Fue la lectura de una crónica deportiva en el periódico lo que indujo a Luis Suárez a inferir que se declararía una guerra entre Honduras y El Salvador. En La guerra del futbol, Ryszard Kapuscinsk­i refiere que el primer juego entre Honduras y El Salvador para clasificar al Mundial mexicano de 1970, se jugó el domingo 8 de junio de 1969 en Tegucigalp­a. Como se acostumbra en Centroamér­ica, los jugadores salvadoreñ­os no pudieron dormir porque los aficionado­s hondureños acosaron el hotel en el que debían dormir con pedradas, golpes de hojalata, cohetes, claxonazos, chiflidos y gritos. Honduras le ganó a El Salvador un gol a cero.
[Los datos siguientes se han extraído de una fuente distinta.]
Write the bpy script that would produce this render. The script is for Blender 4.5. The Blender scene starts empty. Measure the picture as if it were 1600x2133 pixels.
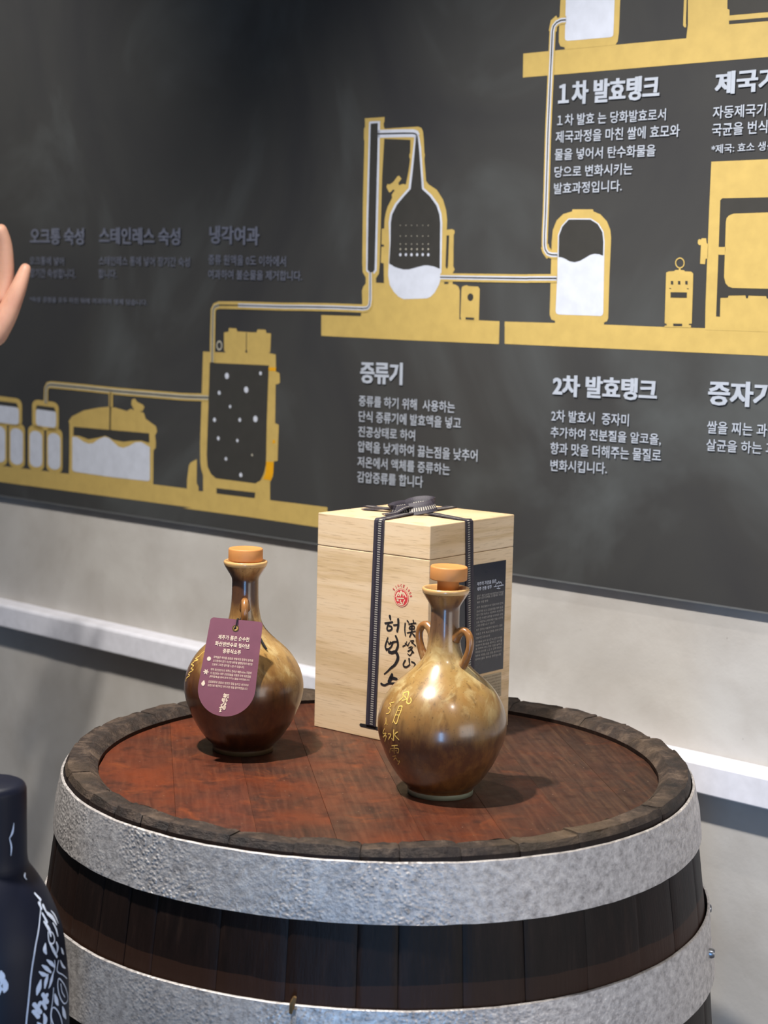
import bpy, bmesh, math, random
from mathutils import Vector, Matrix
random.seed(7)
scene = bpy.context.scene
COL = scene.collection
ZR = 0.90                      # height of the barrel rim above the floor
sin, cos, pi, rad = math.sin, math.cos, math.pi, math.radians

# ------------------------------------------------------------ camera
FPX, PITCH, ROLL, CAMH = 3595.95, 0.11745, 0.02314, 0.41691
cd = bpy.data.cameras.new('camera'); cam = bpy.data.objects.new('camera', cd); COL.objects.link(cam)
F_ = Vector((0, cos(PITCH), -sin(PITCH))); R_ = Vector((1, 0, 0)); U_ = R_.cross(F_)
R2 = R_*cos(ROLL) + U_*sin(ROLL); U2 = -R_*sin(ROLL) + U_*cos(ROLL)
M = Matrix((R2, U2, -F_)).transposed().to_4x4(); M.translation = Vector((0, 0, CAMH+ZR))
cam.matrix_world = M
cd.sensor_fit = 'VERTICAL'; cd.sensor_height = 36.0; cd.lens = FPX/2133*36.0
cd.clip_start = 0.05; cd.clip_end = 60
cd.dof.use_dof = True; cd.dof.focus_distance = 1.60; cd.dof.aperture_fstop = cd.lens/6.6
scene.camera = cam

# ------------------------------------------------------------ world, lamps, exposure
wd = bpy.data.worlds.new('room_ambient'); scene.world = wd; wd.use_nodes = True
bg = wd.node_tree.nodes['Background']; bg.inputs[0].default_value = (0.80, 0.88, 1.0, 1); bg.inputs[1].default_value = 0.10
scene.view_settings.view_transform = 'Standard'; scene.view_settings.look = 'None'
scene.view_settings.exposure = 0.0; scene.view_settings.gamma = 1.0
scene.view_settings.use_curve_mapping = False

def spot(name, loc, target, power, color, size=55, blend=.5, r=.018):
    l = bpy.data.lights.new(name, 'SPOT'); l.energy = power; l.color = color
    l.spot_size = rad(size); l.spot_blend = blend; l.shadow_soft_size = r
    o = bpy.data.objects.new(name, l); COL.objects.link(o)
    o.location = (loc[0], loc[1], loc[2]+ZR)
    d = Vector((target[0]-loc[0], target[1]-loc[1], target[2]-loc[2]))
    o.rotation_euler = d.to_track_quat('-Z', 'Y').to_euler(); return o
def area(name, loc, target, power, color, sx, sy):
    l = bpy.data.lights.new(name, 'AREA'); l.shape = 'RECTANGLE'; l.size = sx; l.size_y = sy
    l.energy = power; l.color = color
    o = bpy.data.objects.new(name, l); COL.objects.link(o)
    o.location = (loc[0], loc[1], loc[2]+ZR)
    d = Vector((target[0]-loc[0], target[1]-loc[1], target[2]-loc[2]))
    o.rotation_euler = d.to_track_quat('-Z', 'Y').to_euler(); return o
WARM = (1.0, .95, .87)
spot('track_spot', (-.45, 1.25, 1.40), (0.05, 1.68, .05), 148, WARM, 89, .8, .026)
spot('track_spot', (-.25, 1.75, 1.60), (-.05, 1.62, 0), 30, WARM, 60, .6)
spot('track_spot', (-1.30, 2.12, 1.40), (-1.05, 2.95, .45), 66, WARM, 96, .7)
spot('track_spot', (.52, .42, 1.40), (.95, 1.45, 0.6), 58, (1, .97, .93), 82, .7)
area('blue_screen_glow', (-.06, -.6, -.35), (.05, 1.4, -.1), 13, (.24, .54, 1.0), .22, .95)
area('right_front_fill', (1.9, -.5, .15), (.1, 1.6, 0), 18, (1.0, .96, .92), 1.3, 1.2)  # broad soft fill added low at the right front to brighten upright faces
area('overhead_fill', (-.2, .4, 1.9), (.1, 1.6, 0), 2, (.95, .97, 1.0), 1.2, 1.2)  # faint ambient fill added overhead

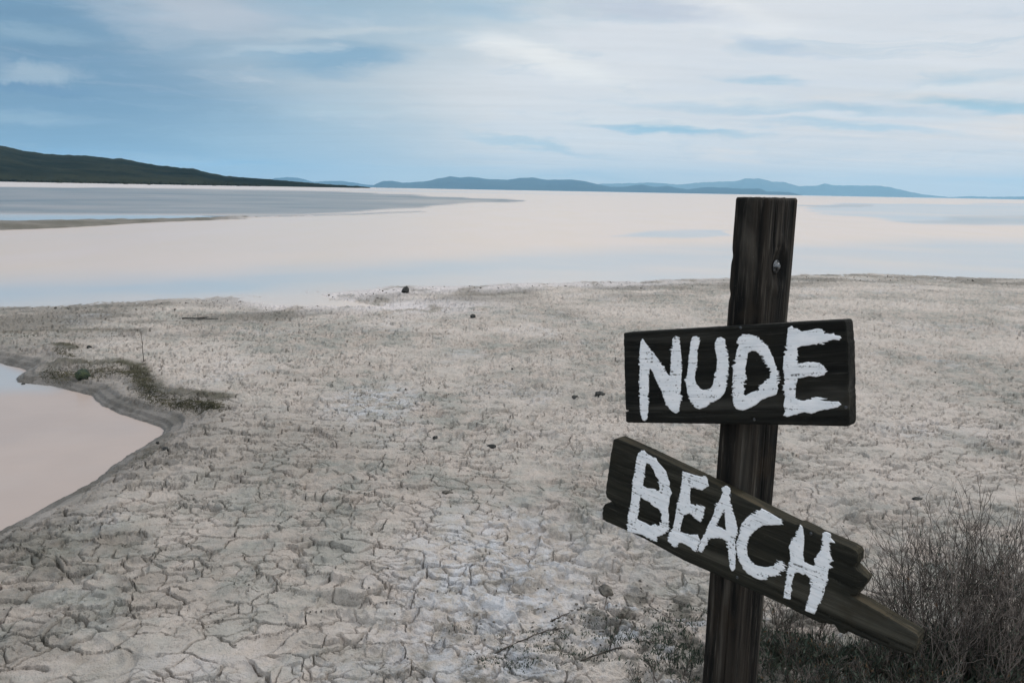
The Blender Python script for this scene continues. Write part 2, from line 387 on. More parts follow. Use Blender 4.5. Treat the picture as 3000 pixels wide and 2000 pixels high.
def ground_fields(x, y):
    r = np.hypot(x, y); th = np.arctan2(x, y)
    ds = np.interp(th, A_s, R_s)-r
    jag = .45*fbm(x*.9, y*.45, 4, 3)+.10*pn(x*4, y*2, 11)
    dsj = ds+jag*np.clip(.6+r*.03, 0, 1.6)
    near = (r < 17) & (x < 3)
    dp = np.full(x.shape, 50.0); dp[near] = polydist(x[near], y[near], POOL)
    dpj = dp+.018*fbm(x*5, y*5, 3, 21)
    hb = np.interp(dsj, [-6, -.6, 0, .35, 1.5, 4.5], [-.30, -.03, -.004, .010, .035, .115])
    hp = np.interp(dpj, [-.8, -.12, 0, .012, .045, .055, .115, .135, .24, .27, .6, 1.5], [-.22, -.04, -.003, .014, .019, .038, .043, .064, .071, .092, .112, .118])
    h = np.minimum(hb, hp)
    land = sst(.0, .5, np.minimum(dsj*.5, dpj*1.6))
    dr = np.full(x.shape, 9.0); dr[near] = linedist(x[near], y[near], RUT)
    dg = np.full(x.shape, 9.0)
    for L in (GREEN, GREEN2, GREEN3): dg[near] = np.minimum(dg[near], linedist(x[near], y[near], L))
    dl = linedist(x, y, LINE); dc = linedist(x, y, CHAN); du = linedist(x, y, GULLY)
    h = h - land*(.020*np.exp(-(dr/.05)**2)) + .010*np.exp(-(dg/.14)**2)
    h = h + .02*np.exp(-(dl/.15)**2) - .05*np.exp(-(dc/.5)**2)*(dsj > 0) - .03*np.exp(-(du/.35)**2)*sst(0, .3, dp)
    # broad unevenness
    h = h + land*(.030*fbm(x*.35, y*.5, 4, 31)+.010*fbm(x*1.6, y*2.2, 3, 37))
    # cracked plates: big ones near the left foreground, fading into crumbled crust elsewhere
    wx = x+.050*fbm(x*6, y*6, 4, 41, .55); wy = y+.050*fbm(x*6+30, y*6, 4, 43, .55)
    e1, id1, n1 = voronoi(wx*5.6, wy*9.2, 51); e1 = e1/7.0
    e2, id2, n2 = voronoi(wx*11+3, wy*17, 61); e2 = e2/13
    e3, id3, n3 = voronoi(wx*21+7, wy*34, 66); e3 = e3/26
    cz = np.clip(.60+.8*fbm(x*.7+4, y*.7, 3, 71)+1.0*sst(.4, -1.6, x)*sst(6.5, 3.2, y)+.25*sst(-.2, -1.5, x), 0, 1)*land
    cut1 = sst(.36, .62, .5+1.5*fbm(x*3.6, y*4.6, 3, 73)+.16*cz)
    w1 = (.0022+.0052*np.clip(.4+1.8*fbm(x*5, y*5, 2, 75), 0, 1))*(.7+.7*n1)+.0015*np.clip(r-2.5, 0, 9)*n1**2
    g1 = sst(w1, w1*.25, e1)*cut1*cz
    w2_ = .0040*(.7+.7*n2)+.0011*np.clip(r-2.5, 0, 9)*n2**2; g2 = sst(w2_, w2_*.2, e2)*sst(-.02, .28, fbm(x*3.1+9, y*3.1, 3, 77)+.14)*land
    curl = np.exp(-e1/.022)*cut1*cz
    pa = np.clip(.55+1.6*fbm(x*1.3+7, y*1.6, 3, 78), .12, 1.2)*land
    g3 = sst(.0030, .0006, e3)*sst(.05, .4, fbm(x*4+2, y*4, 2, 79))*land
    sw = .005+.00028*np.minimum(r, 14)**2; s1 = sst(0, sw*1.6, e1); s2 = sst(0, sw*1.2, e2); s3 = sst(0, sw, e3)
    h = h - .048*g1 - .022*g2 - .008*g3 + .006*curl + s1*(id1-.5)*(.012+.018*pa)*land + s2*(id2-.5)*.019*pa + s3*(id3-.5)*.010*pa + .007*np.exp(-e1/.018)*pa + .004*np.exp(-e2/.008)*pa
    # crumbled, scaly relief
    rough = np.clip(.85+1.2*fbm(x*.9, y*.9, 3, 81)-.35*cz, .30, 1.7)*(.3+.7*land)*(1+.11*np.clip(r-3.5, 0, 9))
    rd = 1-np.abs(pn(x*6+1.5*pn(x*3, y*3, 5), y*13, 83))*2.2
    h = h + rough*(.0125*rd + .0090*fbm(x*17, y*27, 3, 85, .5) + .0020*fbm(x*70, y*90, 2, 87))
    # rougher, trampled ground by the shrubs in the lower right
    sc = sst(1.1, .0, np.hypot((x-.8)/1.5, (y-2.25)/.95))
    h = h + sc*(.034*fbm(x*8, y*11, 4, 91, .6)+.020*np.abs(fbm(x*20, y*22, 3, 92)))
    lump = sst(.42, .75, fbm(x*5, y*5, 3, 93)+.1)*land
    h = h + .016*lump*np.clip(1-r/14, 0, 1)
    # sandbar in the lake, the flat salt shore under the hill
    far = (r > 22) & (r < 60) & (x < 0)
    dsp = np.full(x.shape, 50.0)
    if far.any(): dsp[far] = np.minimum(polydist(x[far], y[far], SPIT), polydist(x[far], y[far], SPIT2)+.1)
    hs = np.interp(dsp, [-1.2, -.5, 0, 2], [.16, .09, .0, -.3])+.05*fbm(x*1.3, y*.5, 3, 95)*(dsp < .4)
    h = np.where(dsp < 2, np.maximum(h, hs), h)
    ab, rb = azr([(-400, 541), (0, 547), (300, 549), (600, 553), (850, 556), (1000, 556.5), (1100, 556)])
    rbb = np.interp(th, ab, rb, right=1e6)
    hf = np.clip((r-rbb)*.004, -.4, .9)+.0*r
    shore = (r > 150) & (th < .0)
    h = np.where(shore, np.maximum(h, hf), h)
    # ---- colour masks
    dpc = dp
    wet = sst(.20, .03, dpc+.02*fbm(x*8, y*8, 2, 97))*.85+.55*sst(.62, .25, dpc+.06*fbm(x*5, y*5, 2, 98))
    wet = np.maximum(wet, .75*np.exp(-(dr/.07)**2)); wet = np.maximum(wet, .35*sst(1.0, .0, dsj))
    wet = np.maximum(wet, .5*np.exp(-(du/.3)**2)*.6)
    green = np.clip(np.exp(-((dg+.05*fbm(x*6, y*6, 3, 107))/.085)**2)*1.4+.6*np.exp(-(dl/.09)**2), 0, 1)
    green = np.maximum(green, .40*sst(1.0, .2, np.hypot((x+1.95)/.55, (y-3.15)/.35)))
    green = np.maximum(green, (dsp < .2)*(.45+.5*sst(-.2, .3, fbm(x*.5, y*.8, 3, 99))))
    dark = .45*sst(.10, .62, fbm(x*.8+3, y*1.1, 5, 101, .65))*sst(4, 8, r)
    dark = np.maximum(dark, .34*sst(.0, .5, fbm(x*2.2, y*3.2, 5, 102, .7)+.05)*sst(9, 4, r))
    dark = np.maximum(dark, .38*sst(1.2, .2, np.hypot((x+1.55)/1.0, (y-4.6)/1.0)))
    dark = np.maximum(dark, (.75*sst(2.4, .3, np.abs(ds-1.6))*sst(-.2, .3, fbm(x*.6, y*.9, 3, 103)+.15))+.5*sst(.5, .1, np.abs(ds-.3))*sst(0, .25, fbm(x*3, y*3, 3, 109)))
    dark = np.maximum(dark, .9*sst(.0, .45, sc)*sst(.0, .28, fbm(x*7, y*8, 4, 104, .6)+.05)); dark = np.maximum(dark, np.where(dsp < .3, .55, 0))
    dark = np.maximum(dark, .50*sst(.1, 1.0, np.clip((-x-.6), 0, 1)*1.0)*sst(4.0, 2.8, y)*sst(-.25, .25, fbm(x*4, y*6, 4, 111, .65)))
    salt = np.clip(sst(1.05, .1, np.hypot((x+.05)/.62, (y-3.0)/1.0))*1.0+.35*sst(.1, .5, fbm(x*1.1, y*1.1, 3, 105)), 0, 1)*land
    salt = np.maximum(salt, .8*sst(1, .2, np.hypot((x+1.0)/.5, (y-5.6)/.8)))
    salt = np.maximum(salt, .8*sst(1, .2, np.hypot((x-.75)/.5, (y-3.6)/.5))); salt = np.maximum(salt, sst(.1, .5, sc)*sst(.05, .3, fbm(x*6+5, y*7, 3, 108)))
    crust = sst(2.0, .4, ds)*np.interp(th, [-.36, -.30, -.1, .15, .26, .34], [0, 1, 1, .8, .25, 0])*(ds < 3)
    crust = np.maximum(crust, .85*np.exp(-(dc/.9)**2)); crust = crust*sst(-.35, .05, fbm(x*2.2, y*1.0, 3, 106)+.05)
    crust = np.where(shore, 1.0, np.where(r > 60, .8, crust))
    return h, dict(wet=np.clip(wet, 0, 1), green=green, dark=np.clip(dark, 0, .85)*(r < 60), salt=salt, crust=np.clip(crust, 0, 1))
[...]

“Cuando el delantero centro del equipo hondureño, Roberto Cardona”, escribió Kapuscinsk­i, “metió en el último minuto el gol de la victoria, en El Salvador, una muchacha de dieciocho años, Angélica Bolaños, que estaba viendo el partido sentada frente al televisor, se levantó de un salto y corrió hacia el escritorio, en uno de cuyos cajones su padre guardaba una pistola. Se suicidó de un disparó en el corazón. ‘Una joven que no pudo soportar la humillació­n a la que fue sometida su patria’, publicó al día siguiente el diario salvadoreñ­o El Nacional.”

Su entierro se transmitió por televisión. La compañía de honor del ejército de El Salvador encabezó el cortejo fúnebre. “Detrás del féretro, cubierto con la bandera nacional, marchaba el presidente de la república acompañado de sus ministros. Tras el gobierno desfilaban los once jugadores del equipo de El Salvador” y una multitud de salvadoreñ­os.

Una semana después, en el campo de Flor Blanca, en San Salvador, se jugó el partido de vuelta. La noche anterior, fueron los jugadores hondureños los que no pudieron dormir porque los aficionado­s salvadoreñ­os arrojaron, entre otras cosas, huevos podridos, ratas muertas y trapos apestosos a las habitacion­es de su hotel. En el estadio, el himno nacional de Honduras fue abucheado. “En lugar de la bandera nacional de Honduras, que había sido quemada minutos antes para gran júbilo de los espectador­es, locos de alegría, los anfitrione­s izaron en el asta un harapo sucio y hecho jirones”. El Salvador ganó por tres a cero. Mario Griffin, entrenador de Honduras, declaró: “Menos mal que hemos perdido este partido”.

Hubo guerra. Duró 100 días. Luego de ganarle tres goles a dos a Honduras en un partido que se consumó en México, El Salvador jugó el Mundial de 1970, en el que perdió todos sus partidos, uno de ellos contra la selección mexicana, en el que su portero, la

Araña Magaña, recibió cuatro goles.

En esa Copa del Mundo, luego de que México clasificar­a a cuartos de final al ganarle a Bélgica con un gol de penalty del Halcón Peña, “Augusto Mariaga, alcaide de la cárcel de Chilpancin­go (estado de Guerrero), que alberga exclusivam­ente a presos condenados a cadena perpetua”, refiere Kapuscinsk­i, “recorre los pasillos pistola en mano, dispara al aire y, al grito de ‘¡Viva México!’, abre una a una todas las celdas, dejando en libertad a 142 criminales peligrosos. El tribunal absuelve a Mariaga, ‘porque según se puede leer en la motivación de la sentencia, actuaba llevado por un arrebato de patriotism­o’”.

Y, sin embargo, hay quien cree que la patria puede reducirse a una marca comercial.